Directions for this task
Below are entries. Reproduce exactly the lines between the line holding "by 768 pixels." and the line holding "YB, YC, YREAR = 2.958, 2.773, -1.2", inclusive, and only those.

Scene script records
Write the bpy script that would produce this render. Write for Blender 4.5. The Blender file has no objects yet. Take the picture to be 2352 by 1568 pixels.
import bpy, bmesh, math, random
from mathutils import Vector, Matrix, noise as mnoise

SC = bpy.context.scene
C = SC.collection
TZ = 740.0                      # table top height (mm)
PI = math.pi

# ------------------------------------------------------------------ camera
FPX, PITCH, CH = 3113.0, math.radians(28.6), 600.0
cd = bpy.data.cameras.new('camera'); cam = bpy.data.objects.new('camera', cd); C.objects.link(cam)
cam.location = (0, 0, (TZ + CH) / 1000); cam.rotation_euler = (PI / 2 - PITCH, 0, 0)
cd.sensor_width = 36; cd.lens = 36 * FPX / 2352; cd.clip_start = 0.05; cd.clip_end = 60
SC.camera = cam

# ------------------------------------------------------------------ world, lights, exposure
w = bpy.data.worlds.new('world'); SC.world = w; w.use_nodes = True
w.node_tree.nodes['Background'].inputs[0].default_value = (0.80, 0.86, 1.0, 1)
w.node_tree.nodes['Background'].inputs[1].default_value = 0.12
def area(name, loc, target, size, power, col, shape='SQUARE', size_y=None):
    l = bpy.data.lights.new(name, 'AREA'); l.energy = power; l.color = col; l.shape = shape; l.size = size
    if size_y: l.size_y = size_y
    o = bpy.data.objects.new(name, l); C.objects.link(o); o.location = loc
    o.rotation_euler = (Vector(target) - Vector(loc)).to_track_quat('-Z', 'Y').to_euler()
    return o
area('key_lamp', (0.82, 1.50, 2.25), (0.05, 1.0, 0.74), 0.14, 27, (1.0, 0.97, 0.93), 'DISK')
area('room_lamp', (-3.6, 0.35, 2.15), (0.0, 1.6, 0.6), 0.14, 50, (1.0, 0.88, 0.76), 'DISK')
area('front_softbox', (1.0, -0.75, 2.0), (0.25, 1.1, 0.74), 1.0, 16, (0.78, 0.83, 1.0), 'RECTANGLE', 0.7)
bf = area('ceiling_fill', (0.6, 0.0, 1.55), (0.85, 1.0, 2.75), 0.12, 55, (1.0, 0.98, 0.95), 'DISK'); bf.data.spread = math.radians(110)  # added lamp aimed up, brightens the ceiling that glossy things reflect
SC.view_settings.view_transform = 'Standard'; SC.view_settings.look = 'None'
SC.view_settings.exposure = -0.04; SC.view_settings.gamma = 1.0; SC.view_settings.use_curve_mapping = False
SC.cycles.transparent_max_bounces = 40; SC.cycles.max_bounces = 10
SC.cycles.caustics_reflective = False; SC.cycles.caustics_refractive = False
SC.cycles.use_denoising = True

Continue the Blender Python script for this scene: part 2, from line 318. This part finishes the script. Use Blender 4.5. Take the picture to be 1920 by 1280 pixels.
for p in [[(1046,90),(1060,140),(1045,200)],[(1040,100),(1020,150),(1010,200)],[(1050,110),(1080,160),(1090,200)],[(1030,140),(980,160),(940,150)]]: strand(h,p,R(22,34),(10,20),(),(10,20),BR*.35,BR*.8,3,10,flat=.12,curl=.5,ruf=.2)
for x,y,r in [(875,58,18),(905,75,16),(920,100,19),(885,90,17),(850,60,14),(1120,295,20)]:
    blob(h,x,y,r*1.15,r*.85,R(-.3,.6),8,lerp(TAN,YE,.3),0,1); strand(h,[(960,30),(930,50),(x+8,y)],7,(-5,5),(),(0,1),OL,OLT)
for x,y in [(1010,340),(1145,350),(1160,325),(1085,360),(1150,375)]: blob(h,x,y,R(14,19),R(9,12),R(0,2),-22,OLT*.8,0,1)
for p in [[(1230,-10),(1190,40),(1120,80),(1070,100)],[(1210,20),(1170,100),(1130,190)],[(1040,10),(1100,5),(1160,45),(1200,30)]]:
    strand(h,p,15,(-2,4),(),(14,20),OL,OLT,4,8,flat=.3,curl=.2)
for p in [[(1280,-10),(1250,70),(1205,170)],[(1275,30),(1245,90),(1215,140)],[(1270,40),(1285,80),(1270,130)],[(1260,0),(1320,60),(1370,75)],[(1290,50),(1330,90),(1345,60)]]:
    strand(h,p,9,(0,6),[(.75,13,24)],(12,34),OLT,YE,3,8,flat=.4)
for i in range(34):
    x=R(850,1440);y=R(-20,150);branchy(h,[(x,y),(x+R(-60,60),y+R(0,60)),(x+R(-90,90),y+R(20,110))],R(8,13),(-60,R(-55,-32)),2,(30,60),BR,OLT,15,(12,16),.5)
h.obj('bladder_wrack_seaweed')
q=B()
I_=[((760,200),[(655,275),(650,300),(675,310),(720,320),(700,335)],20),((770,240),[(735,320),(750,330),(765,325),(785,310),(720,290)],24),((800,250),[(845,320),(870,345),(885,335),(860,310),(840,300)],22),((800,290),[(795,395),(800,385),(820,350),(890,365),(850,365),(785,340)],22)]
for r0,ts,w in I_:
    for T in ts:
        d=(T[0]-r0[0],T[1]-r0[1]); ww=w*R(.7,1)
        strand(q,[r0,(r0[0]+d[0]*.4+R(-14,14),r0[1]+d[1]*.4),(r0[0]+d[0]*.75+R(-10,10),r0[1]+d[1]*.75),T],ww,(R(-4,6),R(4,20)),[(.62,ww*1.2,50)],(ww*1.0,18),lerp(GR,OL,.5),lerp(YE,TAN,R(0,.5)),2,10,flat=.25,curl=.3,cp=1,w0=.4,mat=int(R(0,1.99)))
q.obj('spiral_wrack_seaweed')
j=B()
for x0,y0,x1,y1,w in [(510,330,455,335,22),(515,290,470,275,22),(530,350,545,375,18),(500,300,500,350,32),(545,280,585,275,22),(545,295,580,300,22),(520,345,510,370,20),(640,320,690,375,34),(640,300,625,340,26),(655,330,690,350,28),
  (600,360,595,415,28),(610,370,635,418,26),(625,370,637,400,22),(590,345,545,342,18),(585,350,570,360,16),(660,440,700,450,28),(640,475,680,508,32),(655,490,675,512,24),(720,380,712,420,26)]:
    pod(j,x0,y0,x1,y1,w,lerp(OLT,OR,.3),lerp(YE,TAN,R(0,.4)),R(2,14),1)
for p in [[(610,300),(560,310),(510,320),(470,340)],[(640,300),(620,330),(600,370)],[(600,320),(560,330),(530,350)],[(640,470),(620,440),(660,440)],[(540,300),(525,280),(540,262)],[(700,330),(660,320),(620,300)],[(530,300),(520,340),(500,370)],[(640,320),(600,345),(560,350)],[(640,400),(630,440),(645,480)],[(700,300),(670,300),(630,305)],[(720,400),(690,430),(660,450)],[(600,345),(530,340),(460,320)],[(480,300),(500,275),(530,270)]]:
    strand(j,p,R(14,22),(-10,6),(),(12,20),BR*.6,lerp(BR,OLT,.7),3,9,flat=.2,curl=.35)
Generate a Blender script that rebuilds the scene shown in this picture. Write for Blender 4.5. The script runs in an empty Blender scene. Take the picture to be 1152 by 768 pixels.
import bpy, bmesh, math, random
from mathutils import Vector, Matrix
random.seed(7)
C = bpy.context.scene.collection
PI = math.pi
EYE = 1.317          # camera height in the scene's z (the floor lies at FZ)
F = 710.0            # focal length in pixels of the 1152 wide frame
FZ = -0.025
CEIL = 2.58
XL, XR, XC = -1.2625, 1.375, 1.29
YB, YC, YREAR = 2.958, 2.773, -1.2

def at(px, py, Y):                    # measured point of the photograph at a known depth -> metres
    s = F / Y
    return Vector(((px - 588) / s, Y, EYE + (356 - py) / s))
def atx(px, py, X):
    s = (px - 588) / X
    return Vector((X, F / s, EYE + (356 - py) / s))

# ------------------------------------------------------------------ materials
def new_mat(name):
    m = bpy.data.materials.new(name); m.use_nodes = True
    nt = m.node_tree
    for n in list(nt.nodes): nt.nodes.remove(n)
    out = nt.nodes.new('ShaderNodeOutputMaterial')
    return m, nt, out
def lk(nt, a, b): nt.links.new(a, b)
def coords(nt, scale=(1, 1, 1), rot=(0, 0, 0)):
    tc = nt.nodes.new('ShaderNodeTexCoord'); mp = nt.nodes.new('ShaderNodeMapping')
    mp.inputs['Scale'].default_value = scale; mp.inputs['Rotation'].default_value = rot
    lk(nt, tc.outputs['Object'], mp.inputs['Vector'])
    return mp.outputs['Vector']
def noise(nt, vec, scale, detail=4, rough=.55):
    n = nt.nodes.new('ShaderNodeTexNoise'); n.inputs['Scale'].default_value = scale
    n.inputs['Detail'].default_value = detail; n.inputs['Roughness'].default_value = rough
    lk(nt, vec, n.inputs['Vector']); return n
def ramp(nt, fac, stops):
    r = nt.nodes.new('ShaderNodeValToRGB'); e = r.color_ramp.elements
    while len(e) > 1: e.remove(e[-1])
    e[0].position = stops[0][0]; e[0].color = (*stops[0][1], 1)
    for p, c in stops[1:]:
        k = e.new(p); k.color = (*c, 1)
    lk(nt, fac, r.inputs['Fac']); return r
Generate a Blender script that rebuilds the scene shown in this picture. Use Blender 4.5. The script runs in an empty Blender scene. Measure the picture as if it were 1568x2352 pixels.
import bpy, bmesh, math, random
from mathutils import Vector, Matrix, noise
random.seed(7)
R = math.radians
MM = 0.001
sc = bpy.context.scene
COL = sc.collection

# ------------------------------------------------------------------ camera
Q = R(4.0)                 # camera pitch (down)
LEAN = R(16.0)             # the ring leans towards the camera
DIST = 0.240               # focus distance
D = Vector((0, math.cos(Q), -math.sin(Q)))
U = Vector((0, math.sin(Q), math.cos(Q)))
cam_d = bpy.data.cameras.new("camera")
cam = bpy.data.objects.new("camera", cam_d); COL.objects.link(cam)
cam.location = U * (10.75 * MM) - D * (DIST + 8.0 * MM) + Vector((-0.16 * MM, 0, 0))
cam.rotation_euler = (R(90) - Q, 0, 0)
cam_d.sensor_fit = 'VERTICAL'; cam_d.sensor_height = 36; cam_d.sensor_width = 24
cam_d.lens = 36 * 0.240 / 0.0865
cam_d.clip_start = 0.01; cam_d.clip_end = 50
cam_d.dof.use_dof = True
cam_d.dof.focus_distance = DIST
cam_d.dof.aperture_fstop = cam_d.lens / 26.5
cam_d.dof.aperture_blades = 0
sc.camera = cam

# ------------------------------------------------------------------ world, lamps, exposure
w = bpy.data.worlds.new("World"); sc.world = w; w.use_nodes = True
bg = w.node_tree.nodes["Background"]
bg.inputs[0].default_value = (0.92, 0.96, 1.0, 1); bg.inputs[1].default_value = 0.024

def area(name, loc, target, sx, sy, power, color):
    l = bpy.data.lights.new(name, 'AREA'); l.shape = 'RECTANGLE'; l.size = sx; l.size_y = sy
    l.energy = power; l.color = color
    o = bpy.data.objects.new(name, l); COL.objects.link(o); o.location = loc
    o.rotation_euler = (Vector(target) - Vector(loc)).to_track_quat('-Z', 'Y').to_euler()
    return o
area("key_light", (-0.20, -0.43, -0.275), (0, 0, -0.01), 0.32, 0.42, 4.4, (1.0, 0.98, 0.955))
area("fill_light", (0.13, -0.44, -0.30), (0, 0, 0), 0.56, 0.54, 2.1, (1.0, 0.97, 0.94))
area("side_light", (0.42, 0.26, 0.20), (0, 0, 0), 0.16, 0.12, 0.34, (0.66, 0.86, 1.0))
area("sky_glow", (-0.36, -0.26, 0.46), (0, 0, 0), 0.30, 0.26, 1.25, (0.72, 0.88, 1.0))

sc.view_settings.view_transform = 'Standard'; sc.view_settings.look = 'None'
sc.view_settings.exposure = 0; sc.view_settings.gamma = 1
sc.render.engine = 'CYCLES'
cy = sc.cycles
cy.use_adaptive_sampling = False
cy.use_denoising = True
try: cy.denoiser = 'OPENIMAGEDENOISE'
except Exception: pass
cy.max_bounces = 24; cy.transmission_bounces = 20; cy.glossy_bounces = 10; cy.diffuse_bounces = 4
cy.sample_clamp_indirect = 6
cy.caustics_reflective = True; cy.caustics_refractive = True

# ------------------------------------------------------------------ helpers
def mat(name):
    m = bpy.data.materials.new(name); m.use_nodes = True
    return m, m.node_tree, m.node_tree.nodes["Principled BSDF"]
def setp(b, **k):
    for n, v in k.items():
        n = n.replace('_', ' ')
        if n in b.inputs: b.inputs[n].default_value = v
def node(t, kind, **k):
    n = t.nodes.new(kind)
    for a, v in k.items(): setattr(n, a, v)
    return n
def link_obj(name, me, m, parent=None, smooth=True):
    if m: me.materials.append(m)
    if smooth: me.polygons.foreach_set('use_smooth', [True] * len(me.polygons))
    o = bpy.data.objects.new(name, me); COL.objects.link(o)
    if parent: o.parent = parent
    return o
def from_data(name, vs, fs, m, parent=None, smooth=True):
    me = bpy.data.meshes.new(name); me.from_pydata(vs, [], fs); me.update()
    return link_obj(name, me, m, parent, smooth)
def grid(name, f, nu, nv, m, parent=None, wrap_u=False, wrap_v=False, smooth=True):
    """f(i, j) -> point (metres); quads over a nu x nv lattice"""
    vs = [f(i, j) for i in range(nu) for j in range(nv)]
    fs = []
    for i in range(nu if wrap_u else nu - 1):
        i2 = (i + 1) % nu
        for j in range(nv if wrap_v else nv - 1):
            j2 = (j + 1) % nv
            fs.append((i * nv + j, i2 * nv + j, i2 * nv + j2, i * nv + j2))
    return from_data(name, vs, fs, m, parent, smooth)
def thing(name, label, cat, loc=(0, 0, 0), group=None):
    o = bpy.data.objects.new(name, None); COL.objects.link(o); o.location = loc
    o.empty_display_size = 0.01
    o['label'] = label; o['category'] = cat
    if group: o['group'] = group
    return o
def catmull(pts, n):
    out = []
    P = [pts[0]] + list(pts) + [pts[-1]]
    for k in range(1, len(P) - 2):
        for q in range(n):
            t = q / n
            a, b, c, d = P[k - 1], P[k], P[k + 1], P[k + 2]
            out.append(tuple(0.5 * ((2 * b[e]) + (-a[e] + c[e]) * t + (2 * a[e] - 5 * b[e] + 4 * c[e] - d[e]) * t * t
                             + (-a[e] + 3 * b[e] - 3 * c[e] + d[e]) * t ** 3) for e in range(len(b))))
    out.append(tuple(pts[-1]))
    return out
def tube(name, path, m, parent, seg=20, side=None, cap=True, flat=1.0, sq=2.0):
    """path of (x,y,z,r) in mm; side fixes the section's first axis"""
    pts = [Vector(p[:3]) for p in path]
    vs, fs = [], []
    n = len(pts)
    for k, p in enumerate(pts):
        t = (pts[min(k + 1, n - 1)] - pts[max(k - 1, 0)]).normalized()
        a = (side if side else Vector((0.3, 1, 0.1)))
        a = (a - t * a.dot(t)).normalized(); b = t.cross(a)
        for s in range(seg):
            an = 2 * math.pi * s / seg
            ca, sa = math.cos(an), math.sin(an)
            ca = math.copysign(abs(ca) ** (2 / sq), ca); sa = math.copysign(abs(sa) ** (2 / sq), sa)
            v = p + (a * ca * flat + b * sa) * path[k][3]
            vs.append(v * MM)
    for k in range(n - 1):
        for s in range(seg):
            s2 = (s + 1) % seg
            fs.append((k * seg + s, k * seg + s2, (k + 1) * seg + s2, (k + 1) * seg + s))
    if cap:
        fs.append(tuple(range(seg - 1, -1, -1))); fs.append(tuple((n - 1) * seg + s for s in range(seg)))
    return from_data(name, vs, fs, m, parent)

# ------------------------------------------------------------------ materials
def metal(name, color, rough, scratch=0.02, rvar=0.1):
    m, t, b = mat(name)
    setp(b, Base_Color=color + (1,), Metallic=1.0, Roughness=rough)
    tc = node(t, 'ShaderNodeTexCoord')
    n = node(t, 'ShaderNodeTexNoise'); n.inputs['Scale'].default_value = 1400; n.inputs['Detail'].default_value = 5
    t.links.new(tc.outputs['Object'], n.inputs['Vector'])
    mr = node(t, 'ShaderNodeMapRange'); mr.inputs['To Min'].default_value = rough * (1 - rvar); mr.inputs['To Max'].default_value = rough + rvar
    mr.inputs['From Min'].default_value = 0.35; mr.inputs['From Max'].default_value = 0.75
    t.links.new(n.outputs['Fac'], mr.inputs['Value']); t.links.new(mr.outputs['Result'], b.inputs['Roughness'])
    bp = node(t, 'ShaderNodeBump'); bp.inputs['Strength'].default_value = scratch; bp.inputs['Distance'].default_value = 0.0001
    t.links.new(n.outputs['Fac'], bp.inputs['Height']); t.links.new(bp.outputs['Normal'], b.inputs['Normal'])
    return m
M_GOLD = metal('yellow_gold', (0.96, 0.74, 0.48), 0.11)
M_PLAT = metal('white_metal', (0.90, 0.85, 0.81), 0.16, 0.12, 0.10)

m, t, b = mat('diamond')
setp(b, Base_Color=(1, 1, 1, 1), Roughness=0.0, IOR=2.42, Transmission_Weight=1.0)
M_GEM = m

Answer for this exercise
Generate a Blender script that rebuilds the scene shown in this picture. Write for Blender 4.5. The script runs in an empty Blender scene. Take the picture to be 1152 by 768 pixels.
import bpy, bmesh, math, random
from mathutils import Vector, Matrix
random.seed(7)
C = bpy.context.scene.collection
PI = math.pi
EYE = 1.317          # camera height in the scene's z (the floor lies at FZ)
F = 710.0            # focal length in pixels of the 1152 wide frame
FZ = -0.025
CEIL = 2.58
XL, XR, XC = -1.2625, 1.375, 1.29
YB, YC, YREAR = 2.958, 2.773, -1.2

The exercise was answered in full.